En 1817, l’ancienne église de Saint-Magloire prend feu. Ferdinand Berthier, ayant 14 ans et étant présent lors de l’incendie, rapporte : « On se précipita dans nos dortoirs, on m’emporta de mon lit sans me laisser le temps de m’habiller, et je fus requis pour faire la chaîne avec mes condisciples. Trompant bientôt la vigilance de nos surveillants, je quittai le jardin pour voir ce qui se passait autour du bâtiment menacé. Quel ne fut pas mon effroi en apercevant un des nôtres, Carbonnel (de Béziers), qui, par ses tours de force extraordinaires, avait mérité le surnom d’Hercule des sourds-muets (outre qu’il en avait la structure), fonctionnant sur le théâtre du sinistre avec tout le sang-froid et toute l’agilité d’un sapeur-pompier. »

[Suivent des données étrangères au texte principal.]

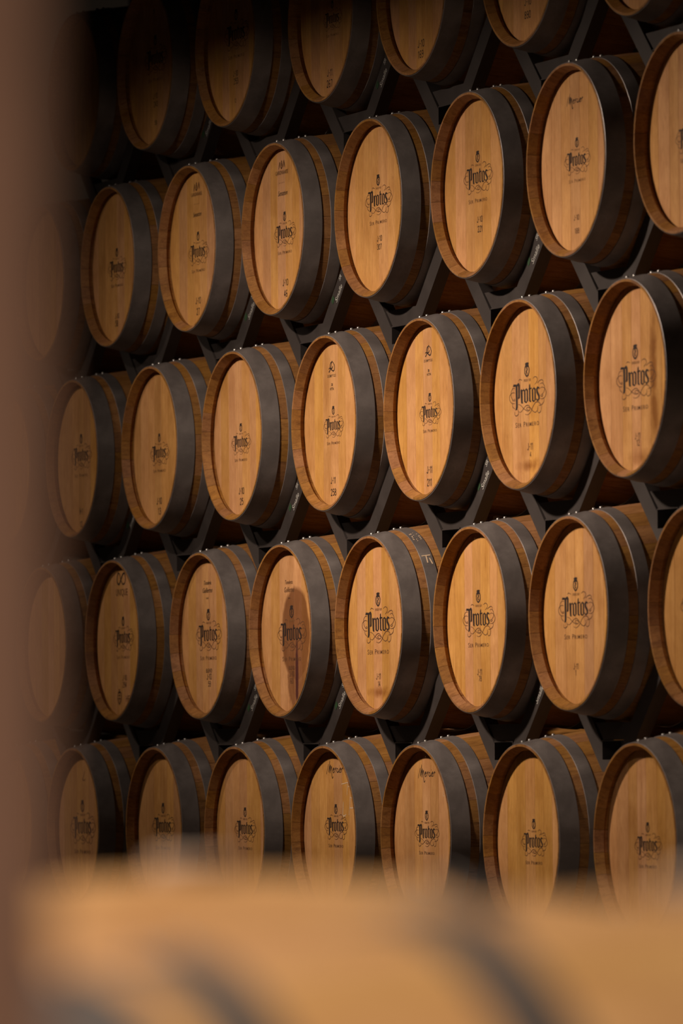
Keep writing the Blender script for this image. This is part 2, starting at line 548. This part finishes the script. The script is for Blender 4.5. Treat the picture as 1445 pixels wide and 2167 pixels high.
def ribbon(pts, w, vs, fs, taper=None):
    """a pen stroke of width w along pts; taper gives a width factor per point"""
    n = len(pts)
    b = len(vs)
    for i, (x, z) in enumerate(pts):
        x0, z0 = pts[max(i - 1, 0)]
        x1, z1 = pts[min(i + 1, n - 1)]
        dx, dz = x1 - x0, z1 - z0
        l = math.hypot(dx, dz) or 1
        h = w / 2 * (taper[i] if taper else 1)
        vs += [(x + dz / l * h, 0, z - dx / l * h), (x - dz / l * h, 0, z + dx / l * h)]
    for i in range(n - 1):
        q = b + 2 * i
        fs.append((q, q + 2, q + 3, q + 1))


DIGITS = {
    '0': [[(-.25, .0), (-.22, .34), (0, .45), (.22, .34), (.25, 0), (.22, -.34), (0, -.45), (-.22, -.34), (-.25, 0)]],
    '1': [[(-.17, .24), (.03, .45)], [(.03, .5), (.03, -.5)]],
    '2': [[(-.25, .24), (-.12, .43), (.12, .43), (.24, .25), (.14, .02), (-.24, -.42)], [(-.28, -.44), (.27, -.44)]],
    '3': [[(-.25, .28), (-.05, .45), (.2, .36), (.2, .12), (-.06, .03)], [(-.06, .03), (.24, -.08), (.24, -.34), (0, -.45), (-.27, -.3)]],
    '4': [[(.1, .5), (.1, -.5)], [(.1, .45), (-.28, -.2)], [(-.3, -.2), (.28, -.2)]],
    '5': [[(.24, .44), (-.18, .44)], [(-.18, .44), (-.22, .05)], [(-.22, .03), (0, .13), (.24, 0), (.24, -.3), (0, -.45), (-.26, -.32)]],
    '6': [[(.2, .4), (0, .45), (-.2, .3), (-.26, -.1), (-.2, -.38), (0, -.45), (.22, -.36), (.24, -.14), (.05, .03), (-.22, -.1)]],
    '7': [[(-.26, .44), (.26, .44)], [(.25, .42), (-.08, -.5)]],
    '8': [[(0, .04), (.2, .16), (.2, .36), (0, .45), (-.2, .36), (-.2, .16), (0, .04), (.25, -.12), (.24, -.36), (0, -.45), (-.24, -.36), (-.25, -.12), (0, .04)]],
    '9': [[(-.2, -.4), (0, -.45), (.2, -.3), (.26, .1), (.2, .38), (0, .45), (-.22, .36), (-.24, .14), (-.05, -.03), (.22, .1)]],
    'J': [[(.18, .5), (.18, -.3), (.05, -.45), (-.12, -.44), (-.24, -.28)]],
    'H': [[(-.24, .5), (-.24, -.5)], [(.24, .5), (.24, -.5)], [(-.24, .02), (.24, .02)]],
    '-': [[(-.13, -.02), (.13, -.02)]],
}


def number_mesh(s, material):
    """stencilled numbers drawn stroke by stroke, height 1"""
    key = (s, material, 'number')
    if key not in FONT_CACHE:
        vs, fs = [], []
        adv = {'1': 0.52, '-': 0.5}
        widths = [adv.get(ch, 0.76) for ch in s]
        x = -sum(widths) / 2
        for ch, w in zip(s, widths):
            for st in DIGITS[ch]:
                q = smooth(st, 4) if len(st) > 4 else st
                ribbon([(p + x + w / 2, z) for p, z in q], 0.135, vs, fs)
            x += w
        FONT_CACHE[key] = mesh_from('number', vs, fs, material)
    return FONT_CACHE[key]


def smooth(pts, sub=5):
    out = []
    n = len(pts)
    for i in range(n - 1):
        p0, p1, p2, p3 = pts[max(i - 1, 0)], pts[i], pts[i + 1], pts[min(i + 2, n - 1)]
        for k in range(sub):
            t = k / sub
            out.append(tuple(0.5 * (2 * b + (c - a) * t + (2 * a - 5 * b + 4 * c - d) * t * t + (3 * b - a - 3 * c + d) * t ** 3)
                             for a, b, c, d in zip(p0, p1, p2, p3)))
    out.append(pts[-1])
    return out


def E(x, y):      # drawing grid of the emblem -> units of the word's width
    return ((x - 695) / 610.0, (1245 - y) / 1541.0)


def poly(pts, vs, fs):
    b = len(vs)
    vs += [(x, 0, z) for x, z in (E(*p) for p in pts)]
    fs.append(tuple(b + i for i in range(len(pts))))


def word_mesh():
    vs, fs = [], []
    def st(pts, w):
        ribbon([E(*p) for p in pts], w, vs, fs)
    W = 0.062
    poly([(385, 1008), (402, 950), (475, 962), (445, 1012)], vs, fs)            # the P's flag
    poly([(448, 1010), (462, 985), (500, 940), (522, 930), (545, 985), (545, 1290), (505, 1315), (500, 1290), (508, 1240), (508, 1010), (492, 1005), (492, 1500), (478, 1555), (440, 1572), (452, 1480)], vs, fs)
    poly([(560, 1110), (580, 1085), (608, 1115), (608, 1395), (618, 1420), (592, 1432), (572, 1405)], vs, fs)   # r
    poly([(604, 1125), (634, 1080), (648, 1120), (622, 1145)], vs, fs)
    for x in (640, 818):                                                         # both o
        poly([(x, 1130), (x + 32, 1105), (x + 36, 1380), (x + 62, 1405), (x + 45, 1432), (x + 4, 1395)], vs, fs)
        poly([(x + 22, 1125), (x + 52, 1078), (x + 92, 1125), (x + 92, 1380), (x + 52, 1430), (x + 40, 1415), (x + 62, 1385), (x + 62, 1150), (x + 48, 1128)], vs, fs)
    poly([(757, 1020), (780, 985), (787, 1090), (787, 1375), (808, 1400), (790, 1425), (757, 1395)], vs, fs)    # t
    poly([(738, 1118), (750, 1095), (812, 1082), (828, 1100), (800, 1120)], vs, fs)
    poly([(920, 1130), (950, 1070), (998, 1105), (996, 1150), (975, 1125), (955, 1140), (958, 1190), (1000, 1290), (1000, 1375), (950, 1428), (918, 1385), (920, 1345), (950, 1385), (968, 1360), (964, 1310), (922, 1215)], vs, fs)  # s
    return mesh_from('word', vs, fs, 'ink')


def flourish_mesh(material):
    vs, fs = [], []
    for pts in (
        [(520, 890), (545, 853), (600, 885)],
        [(845, 880), (890, 840), (940, 870), (945, 950), (890, 1018)],
        [(945, 1000), (1000, 950), (1050, 935), (1078, 970), (1080, 1020)],
        [(1010, 1030), (1060, 1010), (1105, 1080), (1112, 1160), (1085, 1240), (1050, 1275)],
        [(1010, 1130), (1060, 1108), (1120, 1155), (1145, 1250), (1120, 1340), (1060, 1382), (1012, 1365)],
        [(1050, 1275), (1022, 1300), (1050, 1325), (1075, 1298), (1050, 1275)],
        [(1095, 1370), (1092, 1450), (1045, 1510), (975, 1528)],
        [(435, 1050), (385, 1043), (342, 1120), (345, 1230), (385, 1325), (428, 1335), (425, 1300), (395, 1310)],
        [(432, 1158), (372, 1145), (312, 1210), (310, 1310), (360, 1390), (430, 1402)],
        [(368, 1390), (378, 1475), (432, 1538)],
        [(505, 1438), (560, 1462), (640, 1560), (710, 1612), (770, 1600), (768, 1550), (720, 1530), (692, 1568), (735, 1590)],
        [(425, 1600), (430, 1680), (470, 1697), (512, 1645), (492, 1550)],
        [(510, 1602), (560, 1625), (620, 1562), (680, 1492), (742, 1490), (795, 1570), (860, 1655), (912, 1668), (952, 1600), (940, 1530)],
        [(660, 1680), (720, 1705), (785, 1655), (850, 1520), (910, 1440), (980, 1450), (1027, 1540), (1022, 1655), (980, 1697), (946, 1650), (950, 1580)],
    ):
        q = smooth([E(*p) for p in pts])
        ribbon(q, 0.0115, vs, fs, [0.65 + 0.6 * math.sin(PI * i / (len(q) - 1)) for i in range(len(q))])
    return mesh_from('flourish', vs, fs, material)


def crest_mesh():
    vs, fs = [], []
    poly([(668, 505), (690, 482), (735, 480), (758, 500), (745, 520), (745, 552), (675, 552), (675, 525)], vs, fs)
    ring = [(672, 572), (748, 572), (764, 640), (760, 720), (740, 775), (712, 808), (684, 775), (664, 720), (662, 640), (672, 572)]
    ribbon([E(*p) for p in ring], 0.028, vs, fs)
    ribbon([E(700, 600), E(722, 640), E(700, 690), E(715, 750)], 0.035, vs, fs)
    return mesh_from('crest', vs, fs, 'ink')


WORD, CREST = word_mesh(), crest_mesh()
FLOURISH = flourish_mesh('ink_brown')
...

Le 17 août 1818, Sicard offre au roi un exemplaire d’Essai sur l’introduction à la connaissance des signes et du langage naturel rédigé par Roch-Ambroise-Auguste Bébian.
Ayant passé les 80 ans, l’abbé Sicard s’affaiblit, retombant presque en enfance. Il n’a plus non plus beaucoup d’argent, malgré ce qu’a pu lui donner Massieu tout au long de sa vie. Beaucoup essaient de le faire démissionner de sa fonction de directeur de l’Institution. Il finit par mourir le 10 mai 1822.
A titre posthume est publiée une seconde édition de la Théorie des signes, pour servir d’introduction à l’usage des langues, où le sens des mots, au lieu d’être défini, est mis en action en 1823.